P.S. Mais autores da blogosfera passarão por aqui, mas no entretanto abro este espaço aos leitores que se queiram candidatar a escrever sobre o seu amor ao Sporting. Bastará para tal enviarem um texto com o título "O amor é..." para a caixa de comentários de um qualquer dos meus Posts. 

13
Ago19

O amor é... por Pedro Correia(*)


Pedro Azevedo

Há um Sporting que reside dentro de cada um. O último bastião do sportinguismo são as nossas memórias individuais. Elas são intemporais (ao ganharem vida deixam de estar datadas), incorruptíveis, inalienáveis. É a elas que recorro frequentemente perante conjunturas adversas, nomeadamente ao tempo em que era menino e como menino que era não tinha filtros nem preconceitos e absorvia como uma esponja tudo o que dissesse respeito ao Sporting que para mim era relevante: aquele que entrava em campo aos Domingos, não o dos gabinetes. Foi a pensar nessas memórias (e não na conjuntura) que pedi a autores consagrados da blogosfera que escrevessem sobre o seu Sporting. 

 

Hoje convido o Pedro Correia. Antes de mais, cumpre-me a obrigação de informar que se estou presente na blogosfera devo-o ao Pedro (se não gostarem de me lêr, já sabem para onde enviar a factura), algo de que nunca me esqueço. Foi ele, sem me conhecer, que um dia me desafiou para alinhar no plantel do "És a nossa FÉ" e assim poder ter o privilégio de escrever sobre a minha primeira importante escolha na vida, o Sporting, um amor que não tem fim.

O Pedro tem sido obreiro de vários casos de popularidade: para além do supracitado blogue, de que foi fundador e onde permanece há já largos anos como o co-autor mais influente e profuso, ele é também co-autor do "Delito de Opinião". Cerebral, directo, contundente, provocador por vezes, o Pedro tem um raro instinto para tudo o que possa ser notícia, característica que aliada a uma opinião que procura sempre fundamentar, a uma técnica narrativa irrepreensível e à sagacidade empregue na esgrima de argumentos com os seus leitores o tornam uma figura incontornável da blogosfera.
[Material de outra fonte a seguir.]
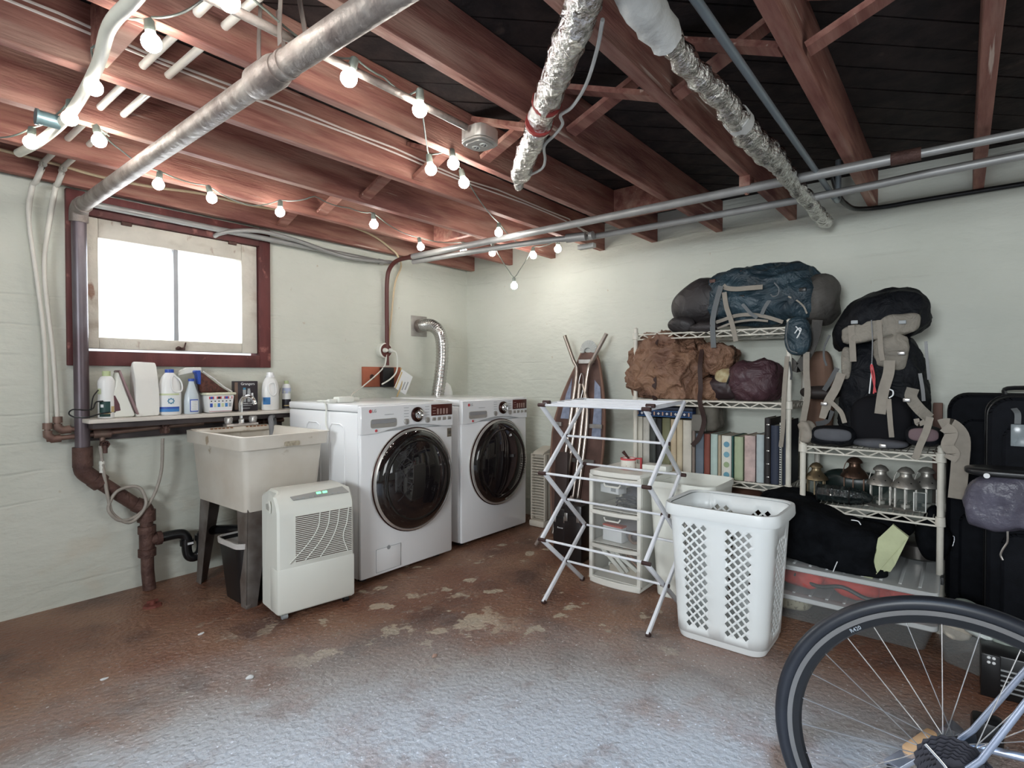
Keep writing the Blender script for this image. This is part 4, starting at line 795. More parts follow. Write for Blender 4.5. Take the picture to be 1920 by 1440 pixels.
m.blob(c+V((.0, 0, .0)), (.04, .135, .15), 2.2, .003, 20, 2, seg=24); m.build('elastic_cover', M('pale_grey_elastic', (.50, .52, .50), .8, bump=.3), R_, 'gathered pale elastic cover at the tip', world=True, kind='stuff')
bluef = M('blue_grey_board_fabric', (.27, .31, .42), .8, var=.3, scale=30)
for out in ([(-1.205, 1.02), (-1.245, 1.14), (-1.25, .84), (-1.175, .84)], [(-1.455, .92), (-1.44, 1.13), (-1.49, 1.08), (-1.52, .90), (-1.53, .72), (-1.455, .72)]):
    m = plate(MB(), out, .021, .003); m.build('fabric_panel', bluef, R_, 'blue-grey perforated panel', world=True)
for z, y0, y1 in ((.80, -1.13, -1.20), (.80, -1.44, -1.54), (1.265, -1.30, -1.43), (.55, -1.16, -1.50)):
    m = MB(); m.beam(IP(y0, z, .035), IP(y1, z, .035), .016, .028, side=(1, 0, 0)); m.build('cross_bar', steel, R_, world=True)
tubem = M('warm_steel_tube', (.50, .43, .38), .28, .95, var=.1)
for pts in ([(-1.195, 1.46), (-1.27, 1.275), (-1.30, 1.19), (-1.285, .9), (-1.255, .45), (-1.22, .02)], [(-1.55, 1.46), (-1.435, 1.275), (-1.395, 1.19), (-1.385, .9), (-1.37, .45), (-1.345, .02)], [(-1.335, 1.10), (-1.33, .9), (-1.30, .45), (-1.265, .02)], [(-1.365, 1.10), (-1.42, .9), (-1.41, .45), (-1.385, .02)]):
    m = MB(); P = [IP(y, z, .05+(.05*max(0, (z-1.19))/.27)) for y, z in pts]; m.tube(P, .0145, 12, sm=5); lg = m.build('leg_tube', tubem, R_, world=True)
m = MB(); m.tube([IP(-1.34+.02*cos(a), 1.08+.10*sin(a), .045) for a in [k*.45 for k in range(14)]], .003, 6, closed=True); m.build('wire_latch', steel, R_, world=True)
# dark boards and black boxes on the floor in front of it
m = MB(); m.box((.03, .10, .62), (-.42, -1.315, .31), .003, rot=Matrix.Rotation(.05, 4, 'Y')); tag(m.build('walnut_board', M('dark_walnut_panel', (.05, .033, .03), .4), None), 'dark brown board standing left of the ironing board legs', 'board')
m = MB(); m.box((.02, .10, .42), (-.60, -1.15, .21), .003, rot=Matrix.Rotation(-.05, 4, 'Y')); m.bm.free()
def blackbox(x, y, w, d, h, lab, txt=None):
    R_ = thing('equipment_case', lab, 'case', (x, y, 0), radians(8))
    m = MB(); m.b2((-d/2, -w/2, .003), (d/2, w/2, h), .012); m.build('shell', M('black_case_plastic', (.016, .012, .012), .3), R_)
    m = MB(); m.b2((-d/2-.008, -w/2+.01, h*.82), (-d/2, w/2-.01, h*.86), .002); m.build('lid_seam', black, R_)
    m = MB(); m.tube([(-.0, -w/4, h), (0, -w/4, h+.02), (0, w/4, h+.02), (0, w/4, h)], .007, 8); m.build('handle', black, R_)
    for s in (-1, 1): m = MB(); m.b2((-d/2-.012, s*w/3-.010, h*.72), (-d/2-.002, s*w/3+.010, h*.86), .002); m.build('latch', steel, R_)
    if txt: text('case_text', txt, .016, labelw, R_, face_m((-d/2-.002, 0, h*.6), (0, -1, 0), (0, 0, 1)))
blackbox(-.66, -1.50, .11, .12, .30, 'small black case with white lettering on the floor behind the drying rack', 'Power')
blackbox(-.72, -1.64, .12, .16, .36, 'taller black case with a perforated top, between the small case and plastic drawers')
m = MB(); m.tube([(-.50, -1.46, .34), (-.62, -1.34, .14), (-.68, -1.28, .016)], .012, 8, sm=3); tag(m.build('wooden_stick', M('dull_wood_stick', (.26, .20, .17), .6), None), 'short stick leaning on the floor behind the drying rack, left of the black cases', 'stick')
# ------------------------------------------------------------------ plastic drawer cart
clear = M('frosted_clear_plastic', (.55, .56, .54), .22, var=.02, alpha=.16)
cart = M('cart_frame_plastic', (.74, .73, .67), .35, var=.03)
CX0, CX1, CY0, CY1, CH = -.985, -.62, -2.195, -1.885, .632
R_ = thing('drawer_cart', 'white plastic cart with three see-through bow-fronted drawers, behind the drying rack', 'drawers', ((CX0+CX1)/2, (CY0+CY1)/2, 0))
w, d = CY1-CY0, CX1-CX0
def bow(n=10, k=.022, x=-d/2): return [(x-k*(1-(2*i/n-1)**2), -w/2+w*i/n) for i in range(n+1)]
m = MB(); m.prism(bow()+[(d/2, w/2), (d/2, -w/2)], .028, Matrix.Translation((0, 0, CH-.028)), .004); m.build('top', cart, R_)
m = MB(); m.prism(bow()+[(d/2, w/2), (d/2, -w/2)], .035, None, .004); m.build('base', cart, R_)
for sy in (-1, 1):
    m = MB(); m.b2((-d/2+.012, sy*w/2-.006, .03), (d/2, sy*w/2+.006, CH-.02), .002); m.build('side_panel', M('cart_side_plastic', (.68, .68, .62), .35, var=.03, alpha=.75) if 'cart_side_plastic' not in bpy.data.materials else bpy.data.materials['cart_side_plastic'], R_)
    for sx in (-1, 1): m = MB(); m.b2((sx*(d/2-.01)-.011, sy*(w/2-.008)-.011, .02), (sx*(d/2-.01)+.011, sy*(w/2-.008)+.011, CH-.02), .003); m.build('post', cart, R_)
for z0, z1 in ((.035, .222), (.228, .412), (.418, .600)):
    m = MB(); m.prism(bow()+[(-d/2+.01, w/2), (-d/2+.01, -w/2)], .022, Matrix.Translation((0, 0, z1-.022)), .003); dw = m.build('drawer', cart, R_)
    m = MB(); b_ = bow(x=-d/2+.003)
    vs = [(m.bm.verts.new((x, y*.95, z0)), m.bm.verts.new((x, y*.95, z1-.022))) for x, y in b_]
    for p, q in zip(vs, vs[1:]): m.bm.faces.new((p[0], q[0], q[1], p[1]))
    m.build('drawer_front', clear, dw)
    m = MB(); m.b2((-d/2+.005, -w/2+.012, z0), (d/2-.01, w/2-.012, z0+.003)); m.build('drawer_floor', cart, dw)
    m = MB(); m.tube([(-d/2-.022, -.05, z1-.03), (-d/2-.026, -.04, z1-.045), (-d/2-.026, .04, z1-.045), (-d/2-.022, .05, z1-.03)], .005, 6); m.build('pull', cart, dw)
xx, yy = (CX0+CX1)/2, (CY0+CY1)/2
redb = M('red_carton', (.50, .10, .07), .5)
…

Hoje vão lê-lo porventura num registo um pouco diferente, que isto de falar de amor a um clube obriga-nos a passar a nossa vida em revista. Ilustrando-o, PC enriquece o seu belo texto dando-nos conta de viagens por um mundo onde o Sporting foi sempre uma companhia constante e marcante, sinal inequívoco da implantação de um gigante por vezes sem consciência da sua real relevância social. Sem mais delongas, aqui fica o texto que o Pedro nos deixou por amor ao Sporting:

 

"Amar o Sporting é cultivar alguns dos valores que mais prezo. Ser fiel às origens, às tradições, à devoção clubística – antónimo de clubite. Praticar a lealdade em campo e fora dele, rejeitando golpes baixos. Gostar muito de vencer, sim – mas sem batota. Recusar ódios tribais a pretexto da glória desportiva. Nunca confundir um adversário com um inimigo, sabendo de antemão que o futebol (só para invocar o desporto que entre nós mobiliza mais paixões) é a coisa mais importante das coisas menos importantes, como Jorge Valdano nos ensinou. 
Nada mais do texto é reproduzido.